Passando quindi in disamina i punti di ricorso va osservato quanto segue. Le doglianze relative alla ricostruzione del fatto, prospettata con ipotesi alternative da parte della difesa e con rivalutazione della qualificazione giuridica del reato ascritto, sono inammissibili, poichè esulano dal giudizio di legittimità impingendo a questioni di merito la cui disamina è preclusa in questa sede, secondo quanto riferito in premessa.
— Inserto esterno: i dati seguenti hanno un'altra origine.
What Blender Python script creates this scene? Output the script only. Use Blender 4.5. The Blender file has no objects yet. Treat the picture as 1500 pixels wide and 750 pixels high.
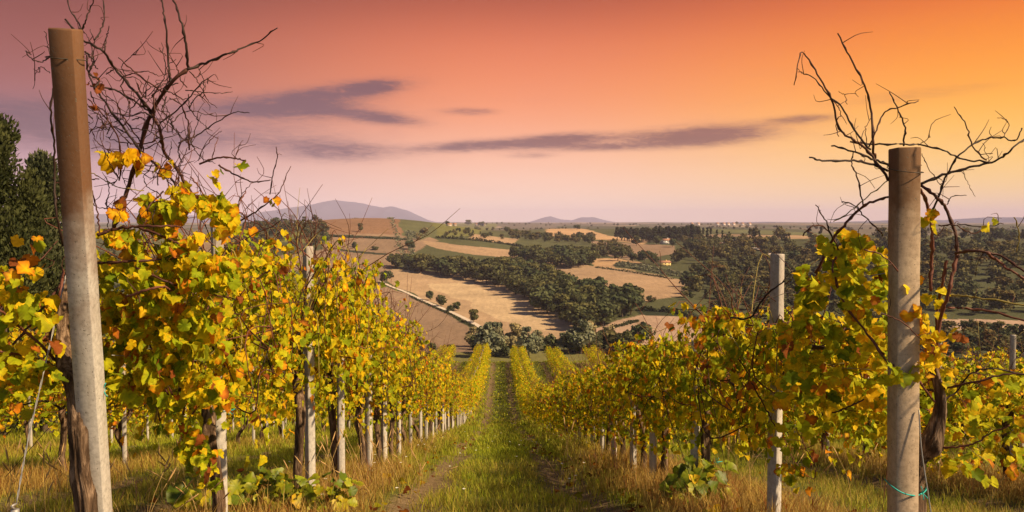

Le doglianze relative ai vizi di motivazione del provvedimento impugnato sono a loro volta inammissibili, perchè, con violazione dell’art. 581 c.p.p. e art. 606 c.p.p., sono formulate in modo generico, non essendo indicati i punti della decisione affetti dal vizio che deve essere desumibile dal testo del provvedimento impugnato.

In diritto va osservato che la lamentata inutilizzabilità del verbale riportante la denuncia della persona offesa, perchè formato da un ufficiale di polizia giudiziaria (maresciallo appartenente all’Arma dei Carabinieri) in ferie, è infondata, poichè gli appartenenti all’Arma dei Carabinieri sono pubblici ufficiali da considerare in servizio permanente: nel senso che, anche nei periodi di permesso o di licenza, essi sono obbligati ad assumere l’esercizio attuale delle funzioni, allorchè se ne verifichino le condizioni di legge (Cass. Sez. 6, 23.5.1989 n. 7075; Cass. Sez. 1, 9.3.2005 n. 11709). La critica formulata dalla difesa circa la prova fondata sulle dichiarazioni e le attestazioni dell’ufficiale di polizia giudiziaria e su quanto abbia potuto ascoltare e riferire, è semplice commento in fatto, privo di valenza giuridica nella presente sede, ed al limite della censura legittima.

Le considerazioni riguardanti l’assenza di analoghe denunce da parte di altri tossicodipendenti e il mancato rinvenimento di droga nel corso della perquisizione domiciliare presso la abitazione dell’indagato attengono ad aspetti che dovranno essere oggetto di valutazione nel corso del giudizio di merito; nella specie si tratta di mere considerazioni di merito che non mettono in evidenza vizi della motivazione dell’ordinanza del Tribunale che ha spiegato le ragioni per le quali non ha ritenuto convincente la deposizione prodotta dalla difesa.

Per le suddette ragioni il ricorso va rigettato e il ricorrente va condannato al pagamento delle spese processuali.

P.Q.M.

Rigetta il ricorso e condanna il ricorrente al pagamento delle spese processuali.

Così deciso in Roma, il 29 gennaio 2013.